_Instructions for the task_.
Please return nothing but the lines between the line holding "Recreate this scene" and the line holding "SC.view_settings.exposure = 0.05", both ends included, without the pictures.

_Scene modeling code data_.
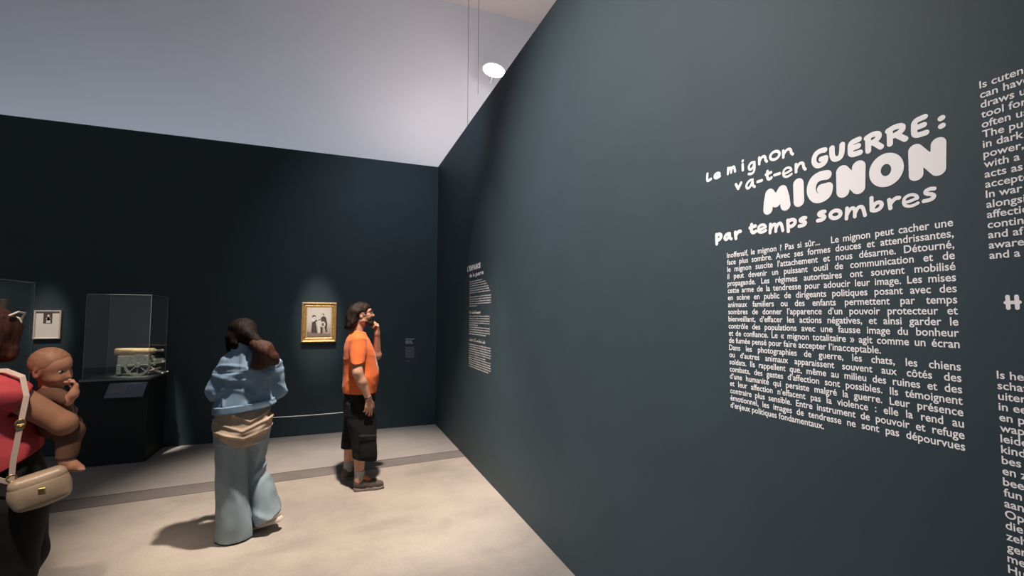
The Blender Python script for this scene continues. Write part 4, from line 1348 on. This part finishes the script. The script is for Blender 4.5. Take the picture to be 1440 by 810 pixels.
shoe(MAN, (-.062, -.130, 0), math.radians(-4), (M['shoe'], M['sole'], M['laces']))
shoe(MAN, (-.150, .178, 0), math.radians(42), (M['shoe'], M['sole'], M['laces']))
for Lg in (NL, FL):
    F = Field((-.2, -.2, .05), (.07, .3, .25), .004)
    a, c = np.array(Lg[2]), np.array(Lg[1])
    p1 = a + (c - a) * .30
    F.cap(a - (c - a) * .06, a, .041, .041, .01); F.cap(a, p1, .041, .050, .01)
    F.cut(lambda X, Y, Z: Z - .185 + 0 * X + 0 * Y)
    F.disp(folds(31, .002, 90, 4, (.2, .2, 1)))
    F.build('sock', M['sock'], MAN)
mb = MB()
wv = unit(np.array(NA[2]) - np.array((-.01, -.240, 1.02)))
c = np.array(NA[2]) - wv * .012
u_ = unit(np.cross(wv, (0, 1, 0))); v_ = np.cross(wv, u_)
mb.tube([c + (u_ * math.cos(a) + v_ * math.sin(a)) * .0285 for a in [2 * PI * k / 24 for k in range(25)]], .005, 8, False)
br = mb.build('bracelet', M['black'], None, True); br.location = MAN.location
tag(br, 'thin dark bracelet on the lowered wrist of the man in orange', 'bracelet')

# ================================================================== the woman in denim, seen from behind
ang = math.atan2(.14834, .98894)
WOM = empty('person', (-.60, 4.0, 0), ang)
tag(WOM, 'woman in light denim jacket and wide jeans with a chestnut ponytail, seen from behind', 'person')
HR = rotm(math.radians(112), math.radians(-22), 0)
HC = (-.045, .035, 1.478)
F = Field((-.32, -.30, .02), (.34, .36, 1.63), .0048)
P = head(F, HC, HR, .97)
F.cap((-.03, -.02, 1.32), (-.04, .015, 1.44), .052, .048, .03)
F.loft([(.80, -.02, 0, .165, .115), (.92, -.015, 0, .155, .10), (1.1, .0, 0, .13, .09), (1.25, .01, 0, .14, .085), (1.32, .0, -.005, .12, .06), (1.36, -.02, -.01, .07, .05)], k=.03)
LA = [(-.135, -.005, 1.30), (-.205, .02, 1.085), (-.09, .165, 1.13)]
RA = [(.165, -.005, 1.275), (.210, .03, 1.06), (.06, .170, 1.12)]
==
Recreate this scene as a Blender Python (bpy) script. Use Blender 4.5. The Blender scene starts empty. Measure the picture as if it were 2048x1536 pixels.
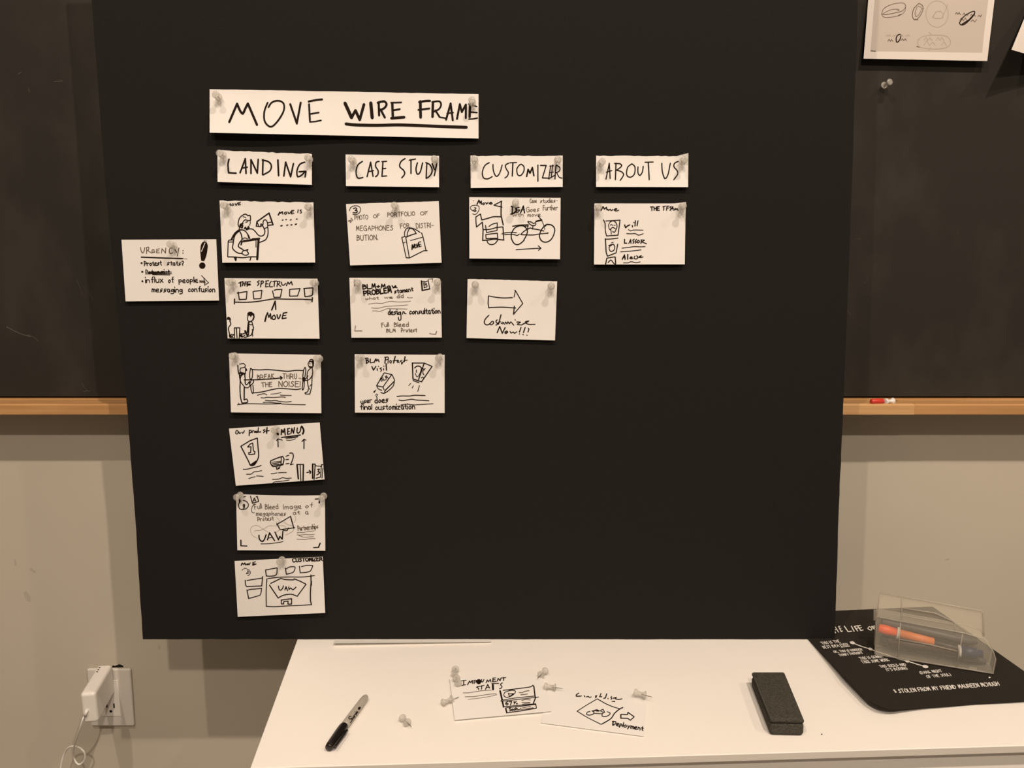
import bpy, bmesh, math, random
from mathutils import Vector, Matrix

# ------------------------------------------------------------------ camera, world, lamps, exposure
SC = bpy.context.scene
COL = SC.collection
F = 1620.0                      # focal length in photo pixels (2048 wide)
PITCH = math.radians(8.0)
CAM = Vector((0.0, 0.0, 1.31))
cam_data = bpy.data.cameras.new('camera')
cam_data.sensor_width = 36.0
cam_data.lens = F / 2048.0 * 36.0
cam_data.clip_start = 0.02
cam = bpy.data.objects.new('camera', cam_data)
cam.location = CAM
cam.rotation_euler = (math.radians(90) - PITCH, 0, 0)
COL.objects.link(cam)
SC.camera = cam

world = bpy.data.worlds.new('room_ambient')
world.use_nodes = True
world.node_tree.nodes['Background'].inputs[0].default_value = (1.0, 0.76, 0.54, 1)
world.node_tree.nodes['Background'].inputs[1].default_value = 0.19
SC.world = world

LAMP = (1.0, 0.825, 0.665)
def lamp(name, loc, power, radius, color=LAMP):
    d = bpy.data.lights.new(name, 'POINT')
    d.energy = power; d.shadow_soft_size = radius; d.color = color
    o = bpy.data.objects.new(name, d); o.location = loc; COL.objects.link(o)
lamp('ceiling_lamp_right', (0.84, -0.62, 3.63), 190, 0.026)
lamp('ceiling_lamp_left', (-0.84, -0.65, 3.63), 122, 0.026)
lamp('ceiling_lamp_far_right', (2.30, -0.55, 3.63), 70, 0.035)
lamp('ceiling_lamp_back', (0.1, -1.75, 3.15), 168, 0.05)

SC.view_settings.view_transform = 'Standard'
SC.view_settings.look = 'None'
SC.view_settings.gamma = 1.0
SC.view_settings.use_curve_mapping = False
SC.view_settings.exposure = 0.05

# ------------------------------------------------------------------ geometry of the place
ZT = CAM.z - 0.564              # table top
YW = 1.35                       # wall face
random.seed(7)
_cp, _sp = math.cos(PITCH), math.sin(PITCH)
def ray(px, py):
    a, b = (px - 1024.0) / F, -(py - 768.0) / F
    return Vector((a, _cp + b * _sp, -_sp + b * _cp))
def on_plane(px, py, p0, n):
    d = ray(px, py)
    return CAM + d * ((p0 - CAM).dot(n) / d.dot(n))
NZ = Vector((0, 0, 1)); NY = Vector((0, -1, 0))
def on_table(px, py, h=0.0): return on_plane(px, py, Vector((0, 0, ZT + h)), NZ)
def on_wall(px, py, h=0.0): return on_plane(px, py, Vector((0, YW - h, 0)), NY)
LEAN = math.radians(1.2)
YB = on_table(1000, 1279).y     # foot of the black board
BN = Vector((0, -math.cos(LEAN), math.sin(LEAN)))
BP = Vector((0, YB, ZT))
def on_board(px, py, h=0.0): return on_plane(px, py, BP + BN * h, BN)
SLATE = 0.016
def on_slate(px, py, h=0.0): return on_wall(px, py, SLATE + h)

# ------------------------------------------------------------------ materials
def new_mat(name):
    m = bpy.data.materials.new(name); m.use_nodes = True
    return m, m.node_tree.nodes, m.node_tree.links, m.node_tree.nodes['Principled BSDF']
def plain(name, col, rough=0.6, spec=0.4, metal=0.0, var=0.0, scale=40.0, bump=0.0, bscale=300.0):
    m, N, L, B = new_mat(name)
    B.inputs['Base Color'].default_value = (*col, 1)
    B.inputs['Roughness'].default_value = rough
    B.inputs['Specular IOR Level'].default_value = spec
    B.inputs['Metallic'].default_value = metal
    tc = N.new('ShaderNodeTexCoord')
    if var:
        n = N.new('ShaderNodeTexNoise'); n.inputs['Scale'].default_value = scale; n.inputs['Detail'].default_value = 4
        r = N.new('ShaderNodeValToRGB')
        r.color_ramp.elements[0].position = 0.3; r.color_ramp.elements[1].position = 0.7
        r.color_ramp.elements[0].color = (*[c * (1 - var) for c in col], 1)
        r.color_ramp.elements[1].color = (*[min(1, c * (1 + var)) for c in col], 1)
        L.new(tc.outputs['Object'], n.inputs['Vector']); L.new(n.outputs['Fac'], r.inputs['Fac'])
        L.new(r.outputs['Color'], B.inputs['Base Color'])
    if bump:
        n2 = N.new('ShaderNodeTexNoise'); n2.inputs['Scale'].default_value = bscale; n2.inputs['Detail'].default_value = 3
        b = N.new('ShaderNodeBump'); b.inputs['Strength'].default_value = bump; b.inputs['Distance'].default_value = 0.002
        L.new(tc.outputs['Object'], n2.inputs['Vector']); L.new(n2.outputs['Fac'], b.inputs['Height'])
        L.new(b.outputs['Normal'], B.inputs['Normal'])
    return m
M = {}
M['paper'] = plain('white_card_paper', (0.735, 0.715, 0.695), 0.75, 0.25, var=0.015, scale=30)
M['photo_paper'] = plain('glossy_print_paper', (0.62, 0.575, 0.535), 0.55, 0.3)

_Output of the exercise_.
Recreate this scene as a Blender Python (bpy) script. Use Blender 4.5. The Blender scene starts empty. Measure the picture as if it were 2048x1536 pixels.
import bpy, bmesh, math, random
from mathutils import Vector, Matrix

# ------------------------------------------------------------------ camera, world, lamps, exposure
SC = bpy.context.scene
COL = SC.collection
F = 1620.0                      # focal length in photo pixels (2048 wide)
PITCH = math.radians(8.0)
CAM = Vector((0.0, 0.0, 1.31))
cam_data = bpy.data.cameras.new('camera')
cam_data.sensor_width = 36.0
cam_data.lens = F / 2048.0 * 36.0
cam_data.clip_start = 0.02
cam = bpy.data.objects.new('camera', cam_data)
cam.location = CAM
cam.rotation_euler = (math.radians(90) - PITCH, 0, 0)
COL.objects.link(cam)
SC.camera = cam

world = bpy.data.worlds.new('room_ambient')
world.use_nodes = True
world.node_tree.nodes['Background'].inputs[0].default_value = (1.0, 0.76, 0.54, 1)
world.node_tree.nodes['Background'].inputs[1].default_value = 0.19
SC.world = world

LAMP = (1.0, 0.825, 0.665)
def lamp(name, loc, power, radius, color=LAMP):
    d = bpy.data.lights.new(name, 'POINT')
    d.energy = power; d.shadow_soft_size = radius; d.color = color
    o = bpy.data.objects.new(name, d); o.location = loc; COL.objects.link(o)
lamp('ceiling_lamp_right', (0.84, -0.62, 3.63), 190, 0.026)
lamp('ceiling_lamp_left', (-0.84, -0.65, 3.63), 122, 0.026)
lamp('ceiling_lamp_far_right', (2.30, -0.55, 3.63), 70, 0.035)
lamp('ceiling_lamp_back', (0.1, -1.75, 3.15), 168, 0.05)

SC.view_settings.view_transform = 'Standard'
SC.view_settings.look = 'None'
SC.view_settings.gamma = 1.0
SC.view_settings.use_curve_mapping = False
SC.view_settings.exposure = 0.05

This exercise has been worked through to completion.